- What the exercise asks
Copy everything in the data below exactly except the pictures.

- Information supplied
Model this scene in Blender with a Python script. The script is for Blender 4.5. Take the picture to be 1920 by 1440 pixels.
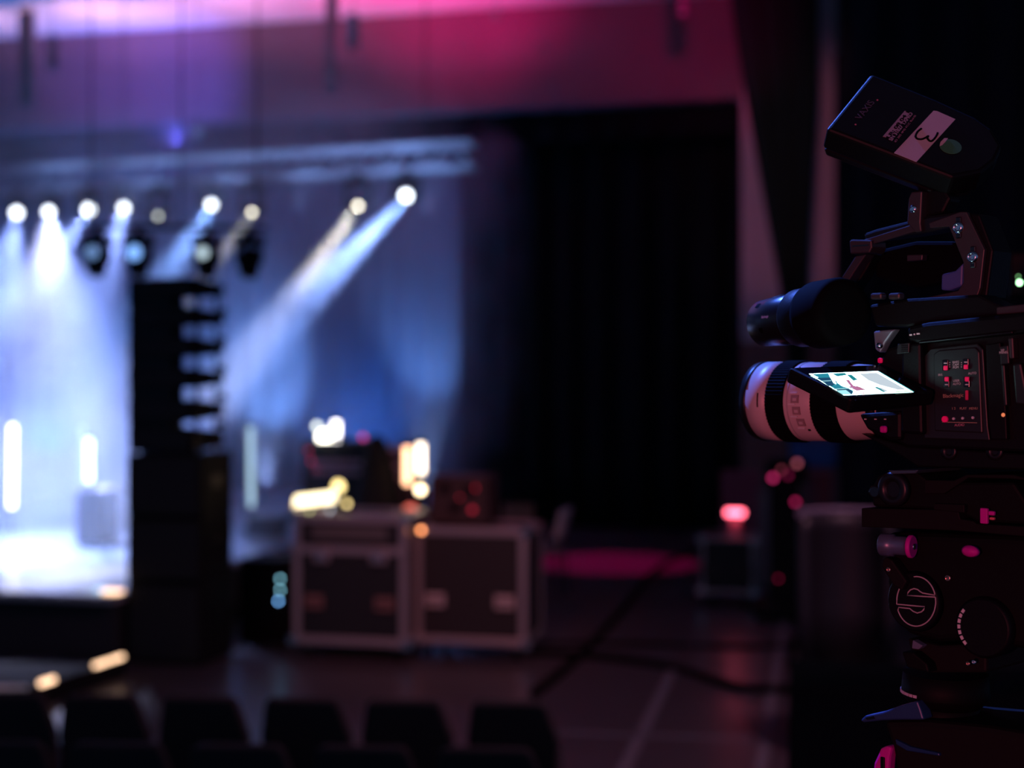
import bpy, bmesh, math, random
from mathutils import Vector, Matrix
random.seed(7)
PI = math.pi
SC = bpy.context.scene
COL = SC.collection
for o in list(bpy.data.objects): bpy.data.objects.remove(o)

# ------------------------------------------------------------------ camera
F = 1920*50/36.0           # focal length in pixels
HZ = 720.0                 # horizon row
EYE = 2.1
cam_d = bpy.data.cameras.new('camera'); cam = bpy.data.objects.new('camera', cam_d); COL.objects.link(cam)
cam.location = (0, 0, EYE); cam.rotation_euler = (PI/2, 0, 0)
cam_d.lens = 50; cam_d.sensor_width = 36; cam_d.clip_start = .05; cam_d.clip_end = 200
cam_d.dof.use_dof = True; cam_d.dof.focus_distance = 1.46; cam_d.dof.aperture_fstop = 2.9
SC.camera = cam
SC.view_settings.view_transform = 'Standard'; SC.view_settings.look = 'None'
SC.view_settings.gamma = 1; SC.view_settings.use_curve_mapping = False
SC.view_settings.exposure = 0.0
SC.cycles.use_denoising = True
SC.cycles.max_bounces = 6; SC.cycles.diffuse_bounces = 3; SC.cycles.glossy_bounces = 3
SC.cycles.volume_bounces = 1; SC.cycles.volume_step_rate = 2.0
SC.cycles.sample_clamp_indirect = 3.0
w = bpy.data.worlds.new('dark_hall'); SC.world = w; w.use_nodes = True
w.node_tree.nodes['Background'].inputs[0].default_value = (.25, .45, 1, 1)
w.node_tree.nodes['Background'].inputs[1].default_value = .18

# ------------------------------------------------------------------ frames
A = .23; TH = math.atan(A)             # the stage is turned by TH against the camera
def P(px, py, Y): return Vector(((px-960)/F*Y, Y, EYE-(py-HZ)/F*Y))
def stY(px, D): return D/(1+A*(px-960)/F)
def st(px, py, D): return P(px, py, stY(px, D))
def stz(px, D, z=0):
    v = st(px, 0, D); v.z = z; return v
def su(px, D):                          # coordinate along the stage line through (0,D)
    v = st(px, 0, D); return v.x/math.cos(TH)
def sz(px, py, D): return st(px, py, D).z
RS = -TH

# ------------------------------------------------------------------ lights
def aim(o, target): o.rotation_euler = (Vector(target)-o.location).to_track_quat('-Z', 'Y').to_euler()
def spot(name, loc, target, power, col, deg, blend=.3, r=.05):
    d = bpy.data.lights.new(name, 'SPOT'); d.energy = power; d.color = col
    d.spot_size = math.radians(deg); d.spot_blend = blend; d.shadow_soft_size = r
    o = bpy.data.objects.new(name, d); COL.objects.link(o); o.location = loc; aim(o, target); return o
def area(name, loc, target, power, col, sx, sy=None):
    d = bpy.data.lights.new(name, 'AREA'); d.energy = power; d.color = col; d.size = sx
    if sy: d.shape = 'RECTANGLE'; d.size_y = sy
    o = bpy.data.objects.new(name, d); COL.objects.link(o); o.location = loc; aim(o, target); return o
BLUE = (.22, .42, 1); ICE = (.27, .39, 1); CREAM = (1, .93, .78); PINK = (1, .03, .25); VIOLET = (.5, .45, 1)
DT = 16.5                                # depth of the lighting truss
# beams: (px, py) lamp, (px, py, D) target, power, colour, cone
BEAMS = [
 ((32, 398), (-100, 1000, 12.5), 5200, ICE, 30), ((92, 396), (200, 1000, 13), 5200, ICE, 30),
 ((167, 392), (-150, 800, 13), 6500, ICE, 20), ((233, 389), (60, 900, 13.5), 4500, ICE, 28),
 ((397, 382), (150, 760, 13.5), 4000, BLUE, 18), ((762, 366), (400, 730, 13.6), 15000, (.26, .42, 1), 15),
 ((672, 385), (500, 620, 14), 5500, CREAM, 9), ((473, 397), (350, 560, 14), 1600, CREAM, 8),
]
for i, (a, t, pw, c, dg) in enumerate(BEAMS):
    spot('beam_lamp', st(a[0], a[1]+6, DT-.28), st(*t), pw, c, dg, .8, .04)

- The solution
Model this scene in Blender with a Python script. The script is for Blender 4.5. Take the picture to be 1920 by 1440 pixels.
import bpy, bmesh, math, random
from mathutils import Vector, Matrix
random.seed(7)
PI = math.pi
SC = bpy.context.scene
COL = SC.collection
for o in list(bpy.data.objects): bpy.data.objects.remove(o)

# ------------------------------------------------------------------ camera
F = 1920*50/36.0           # focal length in pixels
HZ = 720.0                 # horizon row
EYE = 2.1
cam_d = bpy.data.cameras.new('camera'); cam = bpy.data.objects.new('camera', cam_d); COL.objects.link(cam)
cam.location = (0, 0, EYE); cam.rotation_euler = (PI/2, 0, 0)
cam_d.lens = 50; cam_d.sensor_width = 36; cam_d.clip_start = .05; cam_d.clip_end = 200
cam_d.dof.use_dof = True; cam_d.dof.focus_distance = 1.46; cam_d.dof.aperture_fstop = 2.9
SC.camera = cam
SC.view_settings.view_transform = 'Standard'; SC.view_settings.look = 'None'
SC.view_settings.gamma = 1; SC.view_settings.use_curve_mapping = False
SC.view_settings.exposure = 0.0
SC.cycles.use_denoising = True
SC.cycles.max_bounces = 6; SC.cycles.diffuse_bounces = 3; SC.cycles.glossy_bounces = 3
SC.cycles.volume_bounces = 1; SC.cycles.volume_step_rate = 2.0
SC.cycles.sample_clamp_indirect = 3.0
w = bpy.data.worlds.new('dark_hall'); SC.world = w; w.use_nodes = True
w.node_tree.nodes['Background'].inputs[0].default_value = (.25, .45, 1, 1)
w.node_tree.nodes['Background'].inputs[1].default_value = .18

# ------------------------------------------------------------------ frames
A = .23; TH = math.atan(A)             # the stage is turned by TH against the camera
def P(px, py, Y): return Vector(((px-960)/F*Y, Y, EYE-(py-HZ)/F*Y))
def stY(px, D): return D/(1+A*(px-960)/F)
def st(px, py, D): return P(px, py, stY(px, D))
def stz(px, D, z=0):
    v = st(px, 0, D); v.z = z; return v
def su(px, D):                          # coordinate along the stage line through (0,D)
    v = st(px, 0, D); return v.x/math.cos(TH)
def sz(px, py, D): return st(px, py, D).z
RS = -TH

# ------------------------------------------------------------------ lights
def aim(o, target): o.rotation_euler = (Vector(target)-o.location).to_track_quat('-Z', 'Y').to_euler()
def spot(name, loc, target, power, col, deg, blend=.3, r=.05):
    d = bpy.data.lights.new(name, 'SPOT'); d.energy = power; d.color = col
    d.spot_size = math.radians(deg); d.spot_blend = blend; d.shadow_soft_size = r
    o = bpy.data.objects.new(name, d); COL.objects.link(o); o.location = loc; aim(o, target); return o
def area(name, loc, target, power, col, sx, sy=None):
    d = bpy.data.lights.new(name, 'AREA'); d.energy = power; d.color = col; d.size = sx
    if sy: d.shape = 'RECTANGLE'; d.size_y = sy
    o = bpy.data.objects.new(name, d); COL.objects.link(o); o.location = loc; aim(o, target); return o
BLUE = (.22, .42, 1); ICE = (.27, .39, 1); CREAM = (1, .93, .78); PINK = (1, .03, .25); VIOLET = (.5, .45, 1)
DT = 16.5                                # depth of the lighting truss
# beams: (px, py) lamp, (px, py, D) target, power, colour, cone
BEAMS = [
 ((32, 398), (-100, 1000, 12.5), 5200, ICE, 30), ((92, 396), (200, 1000, 13), 5200, ICE, 30),
 ((167, 392), (-150, 800, 13), 6500, ICE, 20), ((233, 389), (60, 900, 13.5), 4500, ICE, 28),
 ((397, 382), (150, 760, 13.5), 4000, BLUE, 18), ((762, 366), (400, 730, 13.6), 15000, (.26, .42, 1), 15),
 ((672, 385), (500, 620, 14), 5500, CREAM, 9), ((473, 397), (350, 560, 14), 1600, CREAM, 8),
]
for i, (a, t, pw, c, dg) in enumerate(BEAMS):
    spot('beam_lamp', st(a[0], a[1]+6, DT-.28), st(*t), pw, c, dg, .8, .04)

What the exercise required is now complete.